Posted: Tue May 11, 2004 8:09 am
by patrikG
connectsunny wrote:I thought some1 would point out in the code itself ..... where i am wrong ! Can some1 make life easier for me coz i dont have much tym left for this assessment
There is no point where you are "wrong". I pointed you towards one vulnerability - and I certainly won't do your homework for you :lol: :lol: :lol:

Re: thanks

Posted: Tue May 11, 2004 8:11 am
by JayBird
connectsunny wrote:I thought some1 would point out in the code itself ..... where i am wrong ! Can some1 make life easier for me coz i dont have much tym left for this assessment
Like a lot of us, our time is precious, but we help others in the hope of someday, recieving help ourselves.

Now, you haven't even bothered giving any background to the project, what the script is intended to do or what security issues you may be worried about.

If you think people have time to figure all this out themselves, without any help from the person wanting help (i.e. you) then you are not going to be succesful in your quest for answers.

Mark

Posted: Tue May 11, 2004 9:46 am
by mrvanjohnson
Validation of user input is the big one here. Refrence the links patrikG mentioned.

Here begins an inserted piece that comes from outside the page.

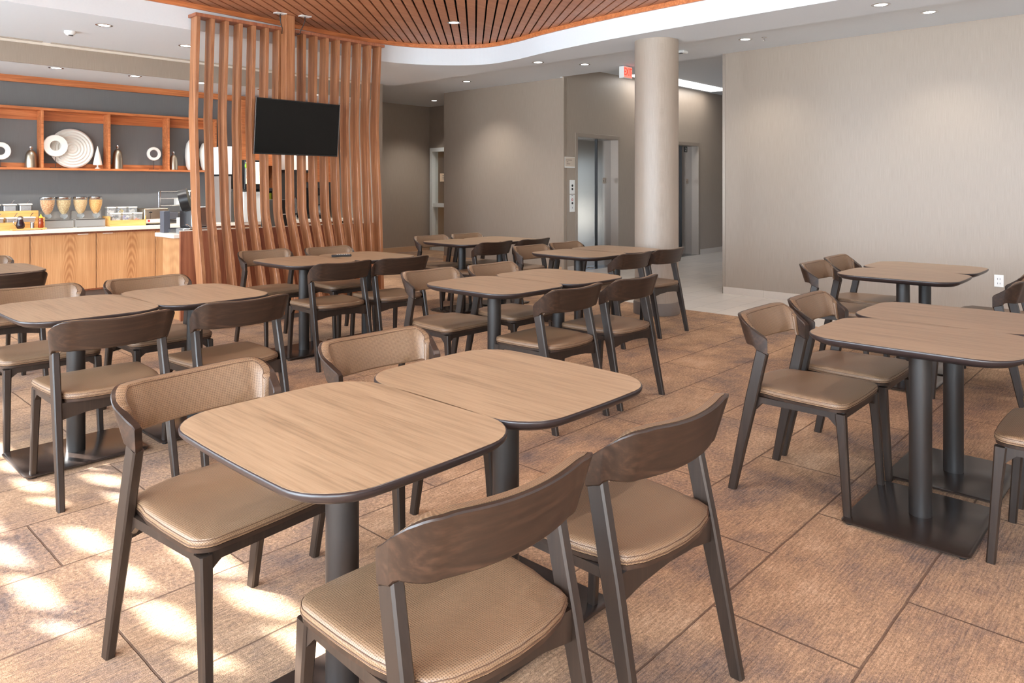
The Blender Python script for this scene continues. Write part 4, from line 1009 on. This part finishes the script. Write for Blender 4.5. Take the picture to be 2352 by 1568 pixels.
# ------------------------------------------------------------------ lamps
DL = [  # x, y, z, watts, label
 (2.46, 7.70, ZS, 34, 'recessed downlight at the left ceiling above the grey counter wall'),
 (3.44, 8.17, ZS, 34, 'recessed downlight at the left ceiling just left of the slat screen'),
 (4.55, 8.0, ZS, 34, 'recessed downlight behind the top of the slat screen'),
 (2.47, 9.27, ZK, 34, 'leftmost bright downlight in the low ceiling over the back counter'),
 (3.30, 9.27, ZK, 34, 'middle bright downlight in the low ceiling over the back counter'),
 (4.10, 9.27, ZK, 34, 'bright downlight over the back counter seen through the first slats'),
 (4.95, 9.27, ZK, 34, 'downlight over the back counter hidden behind the television'),
 (5.75, 9.27, ZK, 34, 'downlight over the back counter behind the right half of the screen'),
 (5.48, 6.00, ZW, 30, 'recessed downlight set in the wooden slat ceiling'),
 (6.93, 6.02, ZS, 30, 'recessed downlight on the grey ceiling left of the exit sign, nearer one'),
 (6.73, 1.95, ZS, 30, 'recessed downlight at upper right, nearest the slat ceiling'),
 (8.04, 6.13, ZU, 30, 'recessed downlight close to the beige wall left of the exit sign'),
 (8.06, 8.52, ZU, 42, 'recessed downlight above the left part of the beige back wall'),
 (9.45, 10.92, ZU, 50, 'farthest recessed downlight above the alcove'),
 (7.91, 3.73, ZU, 22, 'recessed downlight above the left end of the right wall'),
 (7.88, 1.85, ZU, 22, 'recessed downlight at upper right above the right wall'),
 (2.3, 1.3, ZW, 36, 'added out-of-view downlight in the wooden slat ceiling above the nearest tables'),  # this and the next four: unseen lamps added to brighten floor, tables and seats
 (4.7, 2.7, ZW, 36, 'added out-of-view downlight in the wooden slat ceiling above the central tables, right one'),
 (2.3, 4.2, ZW, 36, 'added out-of-view downlight in the wooden slat ceiling above the left tables'),
 (4.5, 4.6, ZW, 36, 'added out-of-view downlight in the wooden slat ceiling above the central tables, rear one'),
 (.3, 2.4, ZW, 30, 'added out-of-view downlight in the wooden slat ceiling left of the nearest tables'),
 (7.90, -.05, ZU, 22, 'recessed downlight outside the right edge along the right wall'),
]
protoL = empty('recessed_downlight', (0, 0, 0))
bm = B(); lathe(bm, [(.052, -.001), (.055, -.004), (.072, -.004), (.076, -.0005), (.052, -.0005)], n=32, cap=False); obj('trim_ring', bm, M['chrome'], protoL, True, 50)
bm = B(); lathe(bm, [(.052, -.0015), (.001, -.0017)], n=32, cap=True); obj('diffuser', bm, M['em'], protoL)
for i, (x, y, z, wt, lab) in enumerate(DL):
    r = protoL if i == 0 else dup(protoL)
    r.location = (x, y, z); tag(r, lab, 'ceiling light', 'recessed round downlights')
    lamp('downlight_lamp', 'SPOT', (x, y, z-.012), wt*2.3, (1.0, .96, .91), aim=(0, 0, -1), spot_size=math.radians(112), spot_blend=.75, shadow_soft_size=.05)
# linear light in the lobby
r = empty('linear_light', (11.9, 6.8, ZL), 0, 'long bright linear light in the elevator lobby ceiling', 'ceiling light')
bm = B(); box(bm, -1.5, -.2, -.012, 1.4, .2, -.001); obj('diffuser', bm, M['emstrip'], r)
lamp('linear_lamp', 'AREA', (11.9, 6.8, ZL-.03), 14, (1, .96, .9), aim=(0, 0, -1), shape='RECTANGLE', size=2.8, size_y=.35)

I can't stress it enough validate validate validate.

Also, I think your authenication scheme is pretty weak. Your just doing a POST of a password (unencrypted)?

I also don't see where you are defining the type of files that can be uploaded. So people can upload Perl scripts or bad PHP scripts at execute them. Again validate all user input..

Posted: Tue May 11, 2004 11:12 am
by Weirdan
There is security hole if you're going to deploy this script to host with register_globals on. For such a hosts you should always initialize your variables with meaningful default values. With your script deployed on the host with register_globals on I would go to:
http://yourhost.com/yourscript.php?isAdmin=1
- and voila ;)

All the previous posters were right, your script is totally vulnerable to SQL injection.